Na Citizens Bank Park nic nie wskazywało na końcowy skuces "Obywateli" ze stolicy. Gospodarze stopniowo budowali przewagę, co prawda po szóstym inningu przegrywali 3:6 ale szybko odrobili starty i na jeden in. przed końcem prowadzili 8:7. Po home runie zdobyli wówczas Chase Utley oraz Jimmy Rollins. Chyba mało kto się wtedy spodziewał, że goście rzucą się do skutecznego ataku w ostatniej odsłonie meczu. Efekt? 5 runs w ostatnim inningu i drugie w tym sezonie zwycięstwo.

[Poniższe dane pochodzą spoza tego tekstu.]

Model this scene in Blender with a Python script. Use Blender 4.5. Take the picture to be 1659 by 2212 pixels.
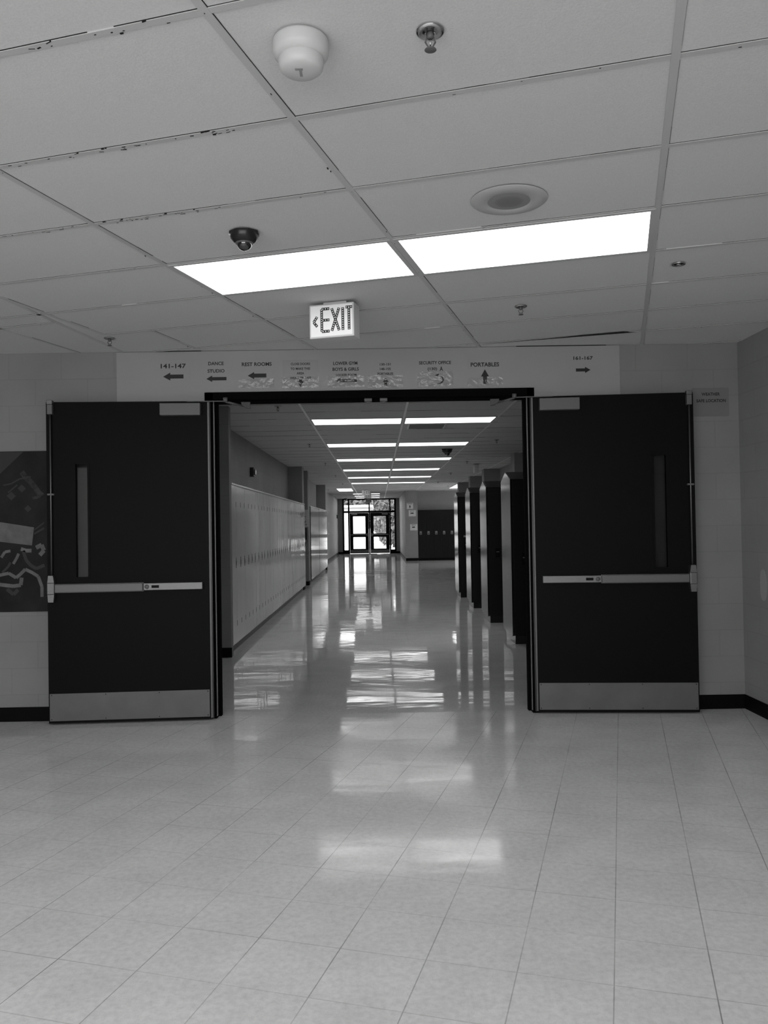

Pierwszy mecz w nowych barwach zagrał Erik Bedard. Przypomnijmy, że niecałe dwa miesiące temu przeniósł się z Baltimore Orioles do Seattle Mariners. W czasie 5 in oddał 5 SO i 4 BB i zszedł z boiska z ERA 1,80. W ataku jak zwykle niezawodni byli Jose Lopez i Raul Ibanez, którzy zdobyli 3 z 5 punktów dla "Marynarzy". Końcowy wynik to 5:2.
W meczu między San Francisco Giants a Los Angeles Dodgers goście nie mieli nic do powiedzenia. W tym sezonie bez Barry'ego Bonds'a są raczej spisani na straty. W ciągu całego spotkania ze "Spychaczami" nie zdobyli ani jednego punktu, odbijając tylko 5 razy. Świetny mecz zagrał Brad Penny. 4.2 inninga i tylko 4 oddane odbicia plus 3 strikeouts. Home Run dla gospodarzy zdobył Jeff Kent a dwa RBI dorzucił James Loney ustalając wynik na 5:0.
Pierwszy mecz w nowym zespole zagrał Johan Santana. Jego New York Mets nie dali szans Florida Marlins i wygrali na ich boisku 7:2. Mecz rozstrzygnięty został już w 4 inningu. Po serii punktowej Mets wyszli na prowadzenie 6:2, którego nie oddali do końca meczu. Santana oddał rywalom aż 8 SO i z ERA 2,57 może być zadowolony z debiutu w barwach nowojorskiego klubu. Autorem 3 RBI był niezastąpiony David Wright.